We headed to New Orleans East, an often neglected part of the city that’s been suffering urban decay, high poverty, and high crimes since pre-Katrina. Then most of the neighborhood was flooded by Katrina. Joel wanted to go there because he had read the devastating memoir about a family living in New Orleans East, The Yellow House. We went to visit the site of the house, but nothing of it remained. On our way over to the house, I had spotted a nursing home. We made a U-turn and headed to it. It was adjacent to a church and run by a Black convent of nuns. I walked in to talk to the receptionist, and she invited me to play at lunchtime in their common room, which had a nice upright piano. It was all business for her - maybe they're used to strangers walking in and offering/volunteering whatever they each thought was useful to the nursing home.
I played for a good while, happy to be playing on a real instrument that was in tune for a big group of folks - the residents applauded after the Bach Partita Prelude and then went about their business eating lunch. Most were sitting in groups at tables further away, but a few loners sat at the tables closest to me. There was a man sitting on the couch facing me almost the entire time. I chatted with him and he was very happy to have me there, but he seemed to have some kind of cognitive dysfunction and it was hard to communicate via words. I’m glad I could play for him at least and communicate through music. You can see his reflection in the piano:
I later found a brief of a lawsuit against the nursing home, and it painted a harrowing picture of their Katrina experience. They had chosen to not evacuate 100 of their residents and stay put, since the nursing home is on top of a hill. The residents are frail, as I saw - suffering health/mental conditions (dementia, neurosis, heart failure). The nursing home had only a foot of flooding and all were able to evacuate upstairs; tragically, they did not have running water/electricity for days in 100+ temperatures and humidity, and 14 residents died.
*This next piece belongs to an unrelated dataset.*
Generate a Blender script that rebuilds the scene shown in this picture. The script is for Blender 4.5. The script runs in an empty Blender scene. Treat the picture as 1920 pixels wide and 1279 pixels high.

The nursing home lost $1.4 million dollars in the lawsuit - they were accused of being selective about which residents to evacuate, and supposedly a bus had come to evacuate the rest but the nuns chose to stay. But I can only guess it wasn’t such a black-and-white situation. I know from what I've learned about Katrina that these “forgotten” (or, consciously overlooked) residents in more Black, more poor neighborhoods were left without evacuation options and without aid for many days following Katrina due to the disastrous federal response. These residents were left to their own devices to make life-or-death decisions on the fly. 40% of Louisiana’s national guard was unavailable because they were in Iraq fighting the war on terrorism while Louisianans died day after day waiting for relief.
This is America.
And so Joel was leaving me that day, and the following day I would pick up Daniel Pettrow as my tour assistant. Daniel is no stranger to Gather Hear - he was the theater director of our West Virginia show “A Kind of Mirror” and had accompanied me for half that tour. He had spent years living in New Orleans, and I was excited to see him. As for Joel, this tour literally could not have happened without him - not only his superhuman filming skills which make footage look like I had a crew of 5, but in being solely responsible for figuring out the piano moving situation with his craftsmanship. He also ended up having a lot of invaluable opinions on which direction we should drive, where I should play, who should be our target audience, and I am so grateful. Thanks, Joel!!